Automobility and injury inequality : road safety for a diverse society

Pringle, Susan Mary January 2014 (has links)
Most knowledge of road accidents patterns derives from datasets. Heightened risk of involvement in road accidents can be shown to be associated with, inter alia, membership of minority ethnic groups and poverty. In addition, males are involved in a greater number of road accidents than are females. Very little work has been done to explain why these patterns should occur or why some places are linked to a greater risk of road accidents for specific groups of road users. This thesis adopts qualitative methodologies to examine reasons for the apparent over-representation in road accidents of Black teenage male pedestrians living in London, an exercise that not only suggests why Black teenagers should be over-represented in datasets but identifies factors that may explain the dynamics behind many accidents in road space. The thesis focuses on the nature of road space as social space, and a road accident as a unique event that is brought into being through an interaction between users as they meet, each user importing his or her own expectations, feelings and interpretations to the experience.

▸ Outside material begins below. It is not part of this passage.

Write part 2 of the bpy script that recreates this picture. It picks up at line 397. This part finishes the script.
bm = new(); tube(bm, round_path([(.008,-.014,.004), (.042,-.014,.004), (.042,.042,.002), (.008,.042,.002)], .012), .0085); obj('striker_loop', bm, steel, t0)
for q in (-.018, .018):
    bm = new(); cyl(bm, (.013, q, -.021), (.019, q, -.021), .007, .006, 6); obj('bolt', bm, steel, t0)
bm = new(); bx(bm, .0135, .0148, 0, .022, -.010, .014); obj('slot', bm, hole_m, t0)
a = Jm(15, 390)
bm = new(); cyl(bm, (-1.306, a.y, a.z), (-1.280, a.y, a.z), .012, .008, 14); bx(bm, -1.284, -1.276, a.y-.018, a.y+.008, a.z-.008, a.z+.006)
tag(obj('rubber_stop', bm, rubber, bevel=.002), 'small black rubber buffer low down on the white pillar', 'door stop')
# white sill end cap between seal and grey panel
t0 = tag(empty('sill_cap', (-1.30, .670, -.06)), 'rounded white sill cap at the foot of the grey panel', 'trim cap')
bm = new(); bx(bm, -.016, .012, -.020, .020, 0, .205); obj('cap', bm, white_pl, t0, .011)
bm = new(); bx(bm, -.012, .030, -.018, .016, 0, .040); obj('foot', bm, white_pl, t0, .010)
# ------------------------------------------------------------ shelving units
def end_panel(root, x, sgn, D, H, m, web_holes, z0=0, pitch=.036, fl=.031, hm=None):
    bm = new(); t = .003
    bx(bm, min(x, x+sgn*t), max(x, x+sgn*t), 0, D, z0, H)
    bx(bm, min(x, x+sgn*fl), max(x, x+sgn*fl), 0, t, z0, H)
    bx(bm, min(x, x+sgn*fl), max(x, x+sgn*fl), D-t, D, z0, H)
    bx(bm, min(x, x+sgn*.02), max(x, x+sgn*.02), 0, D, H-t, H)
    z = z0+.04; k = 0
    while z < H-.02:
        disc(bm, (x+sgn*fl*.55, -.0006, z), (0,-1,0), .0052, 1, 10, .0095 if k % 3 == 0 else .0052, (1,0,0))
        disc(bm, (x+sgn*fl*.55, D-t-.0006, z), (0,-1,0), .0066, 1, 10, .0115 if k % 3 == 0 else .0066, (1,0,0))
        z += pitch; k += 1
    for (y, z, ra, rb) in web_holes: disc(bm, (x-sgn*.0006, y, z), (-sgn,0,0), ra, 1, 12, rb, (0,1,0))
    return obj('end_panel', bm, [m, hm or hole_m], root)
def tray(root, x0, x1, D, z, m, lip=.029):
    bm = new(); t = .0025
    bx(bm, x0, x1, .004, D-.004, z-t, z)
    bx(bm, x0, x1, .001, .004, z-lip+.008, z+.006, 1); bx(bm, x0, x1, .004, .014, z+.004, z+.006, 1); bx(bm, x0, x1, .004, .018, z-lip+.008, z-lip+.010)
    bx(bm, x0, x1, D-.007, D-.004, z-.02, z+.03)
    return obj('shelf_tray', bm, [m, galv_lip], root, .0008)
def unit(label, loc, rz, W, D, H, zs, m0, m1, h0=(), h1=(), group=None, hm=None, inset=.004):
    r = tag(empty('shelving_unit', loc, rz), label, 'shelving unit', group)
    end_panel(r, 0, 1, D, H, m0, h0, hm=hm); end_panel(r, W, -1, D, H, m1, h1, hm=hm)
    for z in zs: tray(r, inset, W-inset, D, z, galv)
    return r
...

Data are used to argue that no one road user independently ‘causes' a road accident and the thesis concludes that an apparently higher rate of road accidents involving Black teenagers is a function of the constructed social space of the road. Rather than anything intrinsic to the individual, the circumstances of a road accident involving a Black teenage pedestrian can reveal many tensions that underpin society. The final chapter proposes a variety of ways of tackling road accidents, concluding that to be effective, road safety programmes should be developed for diverse societies or communities, rather than discrete groups within communities.